==== DATA LINES

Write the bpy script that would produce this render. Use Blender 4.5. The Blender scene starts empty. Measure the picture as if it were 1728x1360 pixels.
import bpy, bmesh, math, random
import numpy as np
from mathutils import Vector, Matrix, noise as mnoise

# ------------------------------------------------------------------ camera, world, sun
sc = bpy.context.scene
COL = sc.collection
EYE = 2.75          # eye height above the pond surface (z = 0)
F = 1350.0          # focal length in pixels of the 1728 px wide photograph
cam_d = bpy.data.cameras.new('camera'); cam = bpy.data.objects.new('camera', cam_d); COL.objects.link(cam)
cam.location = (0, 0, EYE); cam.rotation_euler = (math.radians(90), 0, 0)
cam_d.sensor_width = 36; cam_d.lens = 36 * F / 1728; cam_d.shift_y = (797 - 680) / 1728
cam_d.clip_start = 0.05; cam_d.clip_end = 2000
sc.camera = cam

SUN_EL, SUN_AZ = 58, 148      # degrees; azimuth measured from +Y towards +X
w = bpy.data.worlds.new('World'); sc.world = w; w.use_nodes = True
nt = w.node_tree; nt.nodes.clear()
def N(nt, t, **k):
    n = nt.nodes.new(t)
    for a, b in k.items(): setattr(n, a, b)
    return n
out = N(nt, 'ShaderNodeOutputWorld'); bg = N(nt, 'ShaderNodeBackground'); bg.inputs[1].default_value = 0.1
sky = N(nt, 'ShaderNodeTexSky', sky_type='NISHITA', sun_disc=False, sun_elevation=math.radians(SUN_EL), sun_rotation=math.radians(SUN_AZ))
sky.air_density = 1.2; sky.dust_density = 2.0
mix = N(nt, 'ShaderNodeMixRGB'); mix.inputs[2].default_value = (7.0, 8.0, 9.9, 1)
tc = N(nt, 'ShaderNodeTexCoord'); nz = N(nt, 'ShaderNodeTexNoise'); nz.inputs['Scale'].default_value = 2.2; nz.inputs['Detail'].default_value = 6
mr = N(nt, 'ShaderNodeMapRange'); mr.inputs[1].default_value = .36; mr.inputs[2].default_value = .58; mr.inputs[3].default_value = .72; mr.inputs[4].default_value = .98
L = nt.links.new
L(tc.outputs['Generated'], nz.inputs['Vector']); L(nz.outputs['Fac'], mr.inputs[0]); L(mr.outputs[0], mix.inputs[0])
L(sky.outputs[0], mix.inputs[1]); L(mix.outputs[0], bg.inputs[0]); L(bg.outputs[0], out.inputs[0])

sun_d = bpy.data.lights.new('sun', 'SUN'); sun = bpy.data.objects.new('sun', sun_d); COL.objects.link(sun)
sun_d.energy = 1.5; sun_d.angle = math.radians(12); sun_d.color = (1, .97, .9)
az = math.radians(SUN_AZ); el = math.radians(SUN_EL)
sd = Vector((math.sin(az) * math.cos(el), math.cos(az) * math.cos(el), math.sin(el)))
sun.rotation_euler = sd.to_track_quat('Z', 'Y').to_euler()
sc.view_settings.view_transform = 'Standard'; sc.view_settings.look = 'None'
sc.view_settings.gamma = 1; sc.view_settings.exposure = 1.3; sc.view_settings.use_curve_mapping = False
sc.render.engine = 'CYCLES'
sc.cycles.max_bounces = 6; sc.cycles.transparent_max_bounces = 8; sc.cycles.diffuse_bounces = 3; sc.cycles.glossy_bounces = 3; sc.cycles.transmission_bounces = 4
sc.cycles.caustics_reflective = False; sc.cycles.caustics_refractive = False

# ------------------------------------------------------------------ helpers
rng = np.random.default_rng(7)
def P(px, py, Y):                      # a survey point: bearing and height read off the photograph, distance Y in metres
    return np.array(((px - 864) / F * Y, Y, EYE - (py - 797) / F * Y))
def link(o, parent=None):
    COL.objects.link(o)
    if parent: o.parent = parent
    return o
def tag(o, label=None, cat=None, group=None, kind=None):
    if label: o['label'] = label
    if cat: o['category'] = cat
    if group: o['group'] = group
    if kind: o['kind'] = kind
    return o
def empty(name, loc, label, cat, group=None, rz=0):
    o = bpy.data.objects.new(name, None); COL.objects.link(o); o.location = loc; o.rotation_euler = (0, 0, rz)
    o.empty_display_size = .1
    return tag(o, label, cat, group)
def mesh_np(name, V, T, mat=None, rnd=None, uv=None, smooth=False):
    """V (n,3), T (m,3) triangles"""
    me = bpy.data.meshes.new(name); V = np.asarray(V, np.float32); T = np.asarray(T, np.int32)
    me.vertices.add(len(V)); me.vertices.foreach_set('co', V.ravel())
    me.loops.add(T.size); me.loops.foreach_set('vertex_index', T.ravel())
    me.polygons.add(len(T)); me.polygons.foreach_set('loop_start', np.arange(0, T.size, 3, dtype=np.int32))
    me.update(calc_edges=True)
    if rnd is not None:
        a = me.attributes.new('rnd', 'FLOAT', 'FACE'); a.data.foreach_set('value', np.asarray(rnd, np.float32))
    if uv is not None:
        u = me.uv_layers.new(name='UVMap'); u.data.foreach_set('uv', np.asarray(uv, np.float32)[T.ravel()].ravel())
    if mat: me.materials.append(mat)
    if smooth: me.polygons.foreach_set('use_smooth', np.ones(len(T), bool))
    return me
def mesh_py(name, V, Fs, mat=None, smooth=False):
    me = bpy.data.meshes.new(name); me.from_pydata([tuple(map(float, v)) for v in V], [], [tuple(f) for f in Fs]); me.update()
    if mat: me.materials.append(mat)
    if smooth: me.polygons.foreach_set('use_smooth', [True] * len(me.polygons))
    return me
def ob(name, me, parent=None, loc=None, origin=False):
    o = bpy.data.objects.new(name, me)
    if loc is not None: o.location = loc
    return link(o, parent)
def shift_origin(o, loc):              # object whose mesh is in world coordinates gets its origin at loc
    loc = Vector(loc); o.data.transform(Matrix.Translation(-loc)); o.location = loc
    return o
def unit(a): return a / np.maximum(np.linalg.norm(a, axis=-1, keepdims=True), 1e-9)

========

SHORT PROBLEM — Return exactly, please, the lines of the material from the first one down to and including the line where "sc.camera = cam" appears.

IN RESPONSE —
Write the bpy script that would produce this render. Use Blender 4.5. The Blender scene starts empty. Measure the picture as if it were 1728x1360 pixels.
import bpy, bmesh, math, random
import numpy as np
from mathutils import Vector, Matrix, noise as mnoise

# ------------------------------------------------------------------ camera, world, sun
sc = bpy.context.scene
COL = sc.collection
EYE = 2.75          # eye height above the pond surface (z = 0)
F = 1350.0          # focal length in pixels of the 1728 px wide photograph
cam_d = bpy.data.cameras.new('camera'); cam = bpy.data.objects.new('camera', cam_d); COL.objects.link(cam)
cam.location = (0, 0, EYE); cam.rotation_euler = (math.radians(90), 0, 0)
cam_d.sensor_width = 36; cam_d.lens = 36 * F / 1728; cam_d.shift_y = (797 - 680) / 1728
cam_d.clip_start = 0.05; cam_d.clip_end = 2000
sc.camera = cam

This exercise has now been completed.